En términos de Medio Oriente, en la guerra siria se dirimen tres cosas fundamentales: el enfrentamiento Irán contra Arabia Saudita, intereses de Israel y el conflicto histórico-religioso entre chiíes y suníes. A su vez, estos tres elementos involucran de manera trasversal otros actores e intereses. Haciendo de este conflicto uno en extremo complejo. Irán y Arabia Saudita son dos potencias regionales cuyos intereses se juegan en el terreno sirio: los iraníes precisan mantener en el poder a El Asad, de confesión chií, para asegurarse un aliado y posicionarse entre países árabes –los iraníes son persas- como una potencia estabilizadora y militarmente capaz de solucionar conflictos. Los saudíes quieren ser la potencia suní y única de la región a base de sus petrodólares para proyectarse más allá de sus desérticos confines. Los primeros aliados de los rusos y chinos; y los segundos de norteamericanos, europeos e israelíes. El islam suní wahabita impulsado por saudíes, en tanto proyecto religioso, político e histórico, es aliado ideológico y estratégico de los grupos extremistas –ISIS y otros- que combaten a El Asad en territorio sirio. Entra, en este aspecto, Israel puesto que por su condición histórica de paria frente a los enemigos árabes que le rodean, precisa que Siria no sea una potencia regional y que en el mundo árabe, entre chiíes y suníes, combatan entre sí para que se debiliten. De ese modo, forma con saudíes y extremistas islámicos un tridente con intereses comunes en el conflicto sirio.

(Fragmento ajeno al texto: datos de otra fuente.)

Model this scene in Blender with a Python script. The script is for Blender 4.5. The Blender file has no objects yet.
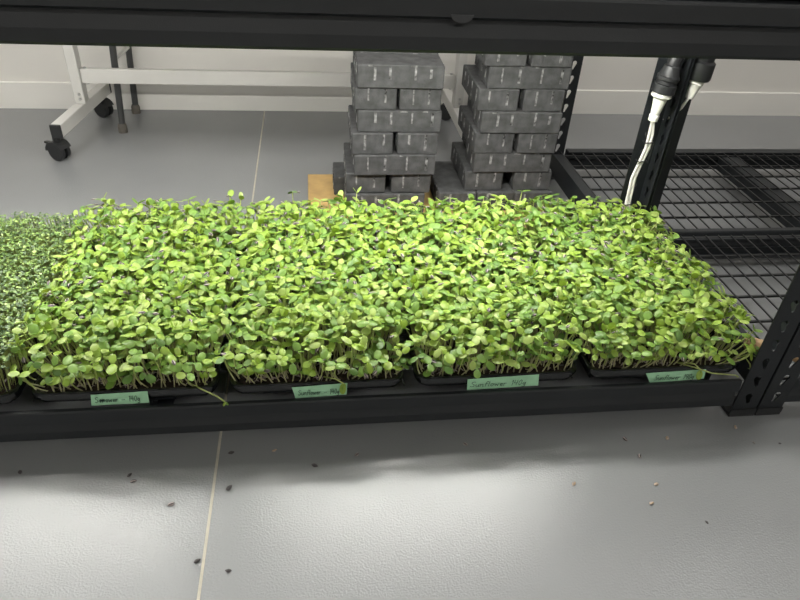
import bpy, math, random
from mathutils import Vector, Matrix
R=math.radians
scene=bpy.context.scene
col=scene.collection
rng=random.Random(7)

# ---------------------------------------------------------------- camera
cam_d=bpy.data.cameras.new('camera'); cam=bpy.data.objects.new('camera',cam_d); col.objects.link(cam)
right=Vector((0.99161144,-0.11831217,0.05204792)); up=Vector((0.02652181,0.58035322,0.81393288)); fwd=Vector((0.12650434,0.80572475,-0.57862274))
m=Matrix.Identity(4)
for i in range(3):
    m[i][0]=right[i]; m[i][1]=up[i]; m[i][2]=-fwd[i]
m[0][3],m[1][3],m[2][3]=-0.74405688,-0.73088687,0.79045085
cam.matrix_world=m
cam_d.sensor_fit='HORIZONTAL'; cam_d.sensor_width=36; cam_d.lens=658.46*36/800; cam_d.clip_start=.02; cam_d.clip_end=50
scene.camera=cam
scene.view_settings.view_transform='Standard'; scene.view_settings.look='None'; scene.view_settings.gamma=1
scene.view_settings.exposure=0.76
# ---------------------------------------------------------------- light
w=bpy.data.worlds.new('world'); scene.world=w; w.use_nodes=True
w.node_tree.nodes['Background'].inputs[0].default_value=(.75,.8,.85,1); w.node_tree.nodes['Background'].inputs[1].default_value=.05
CEIL_POWER=7.6      # emission of the ceiling troffers
LED_POWER=84.0      # emission of the grow lamps under the shelf

# ---------------------------------------------------------------- materials
def mat(name,rgb,rough=.5,metal=0,noise=None,bump=None,spec=.5,coat=0):
    """noise=(scale,amount) mottles the colour, bump=(scale,strength,dist)"""
    M=bpy.data.materials.new(name); M.use_nodes=True; nt=M.node_tree; b=nt.nodes['Principled BSDF']
    b.inputs['Base Color'].default_value=(*rgb,1); b.inputs['Roughness'].default_value=rough; b.inputs['Metallic'].default_value=metal
    b.inputs['Specular IOR Level'].default_value=spec; b.inputs['Coat Weight'].default_value=coat
    tc=nt.nodes.new('ShaderNodeTexCoord')
    if noise:
        n=nt.nodes.new('ShaderNodeTexNoise'); n.inputs['Scale'].default_value=noise[0]; n.inputs['Detail'].default_value=4
        nt.links.new(tc.outputs['Object'],n.inputs['Vector'])
        mr=nt.nodes.new('ShaderNodeMapRange'); mr.inputs['From Min'].default_value=.3; mr.inputs['From Max'].default_value=.7
        mr.inputs['To Min'].default_value=1-noise[1]; mr.inputs['To Max'].default_value=1+noise[1]
        nt.links.new(n.outputs['Fac'],mr.inputs['Value'])
        mx=nt.nodes.new('ShaderNodeVectorMath'); mx.operation='SCALE'; mx.inputs[0].default_value=rgb
        nt.links.new(mr.outputs['Result'],mx.inputs['Scale']); nt.links.new(mx.outputs['Vector'],b.inputs['Base Color'])
    if bump:
        n2=nt.nodes.new('ShaderNodeTexNoise'); n2.inputs['Scale'].default_value=bump[0]; n2.inputs['Detail'].default_value=2
        nt.links.new(tc.outputs['Object'],n2.inputs['Vector'])
        bp=nt.nodes.new('ShaderNodeBump'); bp.inputs['Strength'].default_value=bump[1]; bp.inputs['Distance'].default_value=bump[2]
        nt.links.new(n2.outputs['Fac'],bp.inputs['Height']); nt.links.new(bp.outputs['Normal'],b.inputs['Normal'])
    return M
def emis(name,rgb,s):
    M=bpy.data.materials.new(name); M.use_nodes=True; nt=M.node_tree; nt.nodes.remove(nt.nodes['Principled BSDF'])
    e=nt.nodes.new('ShaderNodeEmission'); e.inputs[0].default_value=(*rgb,1); e.inputs[1].default_value=s
    nt.links.new(e.outputs[0],nt.nodes['Material Output'].inputs[0]); return M
def leafmat(name,rgb,back,tr=.3):
    M=mat(name,rgb,.42,noise=(60,.16),spec=.45); nt=M.node_tree; b=nt.nodes['Principled BSDF']
    t=nt.nodes.new('ShaderNodeBsdfTranslucent'); t.inputs[0].default_value=(*back,1)
    mx=nt.nodes.new('ShaderNodeMixShader'); mx.inputs[0].default_value=tr
    nt.links.new(b.outputs[0],mx.inputs[1]); nt.links.new(t.outputs[0],mx.inputs[2]); nt.links.new(mx.outputs[0],nt.nodes['Material Output'].inputs[0]); return M
BLACK=mat('black_powder_coat',(.013,.0155,.018),.5,bump=(900,.25,.0005),noise=(8,.1),spec=.45)
WIRE=mat('black_wire',(.012,.013,.014),.45)
PLASTIC=mat('black_gloss_plastic',(.007,.008,.009),.14,spec=.6,bump=(60,.1,.0005))
MATTEP=mat('matte_black_plastic',(.016,.017,.018),.45,bump=(500,.2,.0004))
WHITEP=mat('white_plastic',(.78,.77,.72),.4)
FLOOR=mat('grey_epoxy_floor',(.215,.222,.225),.27,noise=(3,.05),bump=(330,.5,.0010),spec=.55)
WALL=mat('white_wall_paint',(.72,.70,.66),.7,noise=(4,.02),bump=(200,.1,.0005))
BASE=mat('white_gloss_trim',(.76,.745,.705),.5,noise=(5,.02))
CEIL=mat('ceiling_white',(.75,.75,.73),.8,noise=(5,.02))
JOINT=mat('floor_joint_sealant',(.42,.39,.31),.6,noise=(60,.15))
WMET=mat('white_powder_coat',(.62,.61,.58),.42,noise=(10,.04))
GMET=mat('dark_grey_tube',(.07,.072,.072),.35,metal=.4)
RUB=mat('grey_rubber',(.10,.09,.075),.7,noise=(80,.2))
SCREW=mat('zinc_screw',(.5,.5,.5),.35,metal=1)
PAVER=mat('charcoal_concrete',(.074,.075,.076),.85,noise=(45,.3),bump=(260,.6,.0015),spec=.3)
SCUFF=mat('pale_scuffed_concrete',(.19,.19,.19),.9,noise=(90,.9),bump=(300,.5,.001),spec=.2)
WOOD=mat('plywood',(.50,.33,.13),.6,noise=(30,.15),bump=(60,.2,.0005))
DOWEL=mat('pine_handle',(.55,.36,.19),.5,noise=(25,.2))
SOIL=mat('potting_soil',(.022,.015,.010),.95,noise=(150,.6),bump=(180,1,.004),spec=.2)
TAPE=mat('green_masking_tape',(.37,.66,.42),.6,noise=(60,.08),bump=(400,.3,.0003))
INK=mat('dark_marker_ink',(.03,.07,.05),.6)
STEM=leafmat('pale_green_stem',(.50,.56,.20),(.5,.6,.2),.3)
STEMW=leafmat('whitish_stem',(.66,.64,.38),(.6,.6,.35),.3)
LEAF=[leafmat('leaf_yellow_green',(.275,.41,.06),(.34,.46,.04),.22),leafmat('leaf_mid_green',(.185,.32,.06),(.24,.37,.035),.22),leafmat('leaf_fresh_green',(.36,.48,.12),(.38,.50,.06),.22),leafmat('leaf_deep_green',(.115,.22,.045),(.16,.28,.03),.22)]
MICRO=[leafmat('micro_dark_green',(.07,.12,.04),(.10,.16,.04),.12),leafmat('micro_pale_green',(.30,.41,.13),(.25,.4,.1),.12),leafmat('micro_mid_green',(.16,.26,.065),(.2,.30,.06),.12)]
HULLD=mat('seed_hull_dark',(.05,.045,.045),.7,noise=(300,.4))
HULLP=mat('seed_hull_pale',(.34,.29,.27),.7,noise=(300,.3))
HULLT=mat('seed_hull_tan',(.45,.33,.2),.7,noise=(300,.3))
WPAPER=mat('white_paper_scrap',(.75,.75,.72),.7)
CEIL_E=emis('ceiling_lamp_light',(1,.97,.93),CEIL_POWER)
LED_E=emis('grow_lamp_light',(1,.985,.93),LED_POWER)

# ---------------------------------------------------------------- helpers
class MB:
    def __init__(s): s.v=[]; s.f=[]; s.m=[]
    def add(s,v,f,mi=0):
        o=len(s.v); s.v+=[tuple(p) for p in v]; s.f+=[tuple(i+o for i in q) for q in f]
        s.m+= mi if isinstance(mi,list) else [mi]*len(f); return s
    def box(s,x0,x1,y0,y1,z0,z1,mi=0,b=0):
        if b<=0:
            v=[(x,y,z) for x in (x0,x1) for y in (y0,y1) for z in (z0,z1)]
            return s.add(v,[(0,1,3,2),(4,6,7,5),(0,4,5,1),(2,3,7,6),(0,2,6,4),(1,5,7,3)],mi)
        # chamfered box: 24 verts
        V={};v=[]
        for ix,x in enumerate((x0,x1)):
            for iy,y in enumerate((y0,y1)):
                for iz,z in enumerate((z0,z1)):
                    sx,sy,sz=(b if ix==0 else -b),(b if iy==0 else -b),(b if iz==0 else -b)
                    V[ix,iy,iz,'x']=len(v); v.append((x,y+sy,z+sz))
                    V[ix,iy,iz,'y']=len(v); v.append((x+sx,y,z+sz))
                    V[ix,iy,iz,'z']=len(v); v.append((x+sx,y+sy,z))
        f=[]
        for a,k in ((0,'x'),(1,'y'),(2,'z')):
            for e in (0,1):
                q=[]
                for (p,r) in ((0,0),(0,1),(1,1),(1,0)):
                    idx=[p,r]; idx.insert(a,e); q.append(V[idx[0],idx[1],idx[2],k])
                f.append(tuple(q))
        for a,(k1,k2) in ((0,('y','z')),(1,('x','z')),(2,('x','y'))):
            for p in (0,1):
                for r in (0,1):
                    i0=[p,r]; i0.insert(a,0); i1=[p,r]; i1.insert(a,1)
                    f.append((V[(*i0,k1)],V[(*i1,k1)],V[(*i1,k2)],V[(*i0,k2)]))
        for c in [(i,j,k) for i in (0,1) for j in (0,1) for k in (0,1)]: f.append((V[(*c,'x')],V[(*c,'y')],V[(*c,'z')]))
        return s.add(v,f,mi)
    def tube(s,pts,r,n=8,mi=0,cap=True):
        pts=[Vector(p) for p in pts]; rs=r if isinstance(r,(list,tuple)) else [r]*len(pts)
        o=len(s.v); v=[]; prev=None
        for i,p in enumerate(pts):
            t=(pts[min(i+1,len(pts)-1)]-pts[max(i-1,0)]).normalized()
            if prev is None: a=t.orthogonal().normalized()
            else: a=(prev-t*prev.dot(t)).normalized()
            prev=a; b=t.cross(a)
            for k in range(n):
                q=2*math.pi*k/n+math.pi/4; v.append(p+(a*math.cos(q)+b*math.sin(q))*rs[i])
        f=[]
        for i in range(len(pts)-1):
            for k in range(n): f.append((i*n+k,i*n+(k+1)%n,(i+1)*n+(k+1)%n,(i+1)*n+k))
        if cap: f+= [tuple(range(n))[::-1],tuple(range((len(pts)-1)*n,len(pts)*n))]
        return s.add(v,f,mi)
    def prism_x(s,prof,x0,x1,mi=0):
        n=len(prof); v=[(x0,y,z) for y,z in prof]+[(x1,y,z) for y,z in prof]
        return s.add(v,[(i,(i+1)%n,n+(i+1)%n,n+i) for i in range(n)]+[tuple(range(n))[::-1],tuple(range(n,2*n))],mi)
    def mesh(s,name,mats,smooth=False):
        me=bpy.data.meshes.new(name); me.from_pydata(s.v,[],s.f)
        for M in (mats if isinstance(mats,(list,tuple)) else [mats]): me.materials.append(M)
        me.polygons.foreach_set('material_index',s.m)
        if smooth: me.polygons.foreach_set('use_smooth',[True]*len(s.f))
        me.update(); return me
    def build(s,name,mats,parent=None,smooth=False,loc=None):
        o=bpy.data.objects.new(name,s.mesh(name,mats,smooth)); col.objects.link(o); o.parent=parent
        if loc: o.location=loc
        return o
def recalc(o):
    import bmesh
    bm=bmesh.new(); bm.from_mesh(o.data); bmesh.ops.recalc_face_normals(bm,faces=bm.faces); bm.to_mesh(o.data); bm.free(); return o
def autosmooth(o,a=40):
    me=o.data
    me.polygons.foreach_set('use_smooth',[True]*len(me.polygons))
    try: me.set_sharp_from_angle(angle=R(a))
    except Exception: pass
    return o
def empty(name,loc,label,cat,group=None,rz=0):
    o=bpy.data.objects.new(name,None); col.objects.link(o); o.location=loc; o.rotation_euler=(0,0,rz); o.empty_display_size=.05
    return tag(o,label,cat,group)
def tag(o,label,cat,group=None):
    o['label']=label; o['category']=cat
    if group: o['group']=group
    return o
def struct(o): o['kind']='structure'; return o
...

Estados Unidos apoya Israel y Arabia Saudita. Los saudíes compran armas a norteamericanos y europeos. Dos semanas antes del ataque occidental contra Siria, el príncipe heredero saudí, Mohammed Bin Salmán, visitó los tres países que bombardearon siria. ¿Y por qué bombardear? Porque El Asad, con el apoyo aéreo ruso y terrestre iraní, está a punto de ganar la guerra a los extremistas. Entonces, lo atacan ahora para debilitarlo diplomática, económica –con más sanciones y bloqueos- y militarmente. Con ello, alargan la guerra siria lo cual es la ficha de juego de Estados Unidos, Israel y Arabia Saudita; estos tres países pueden aguantar un conflicto extenso mientras que el gobierno sirio no. Irán y Rusia tampoco disponen de la legitimidad – ¿impunidad?- internacional ni el factor económico para estar en guerra mucho tiempo. Extendiendo la guerra, estos tres aliados buscan que una Siria devastada, y unos iraníes y rusos exhaustos, lleguen en situación de debilidad a la mesa de negociaciones. Y así, tengan que ceder posiciones.

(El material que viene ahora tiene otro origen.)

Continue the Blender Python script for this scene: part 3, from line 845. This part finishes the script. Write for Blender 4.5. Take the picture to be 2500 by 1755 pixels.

Esa es la estrategia de fondo de los bombardeos. De ahí que, tras la visita del belicoso príncipe saudí a Estados Unidos, Francia y Reino Unido, de momento hayan aparecido las armas químicas…Y con ello la justificación internacional para atacar. Un juego macabro y perverso. Porque mientras estos actores internacionales juegan su ajedrez sobre terreno sirio –ni rusos ni iraníes ni El Asad son tampoco unos santos- siguen muriendo niños sirios sin saber ni por qué los matan. Sigue ese pueblo viviendo un infierno en su propia tierra.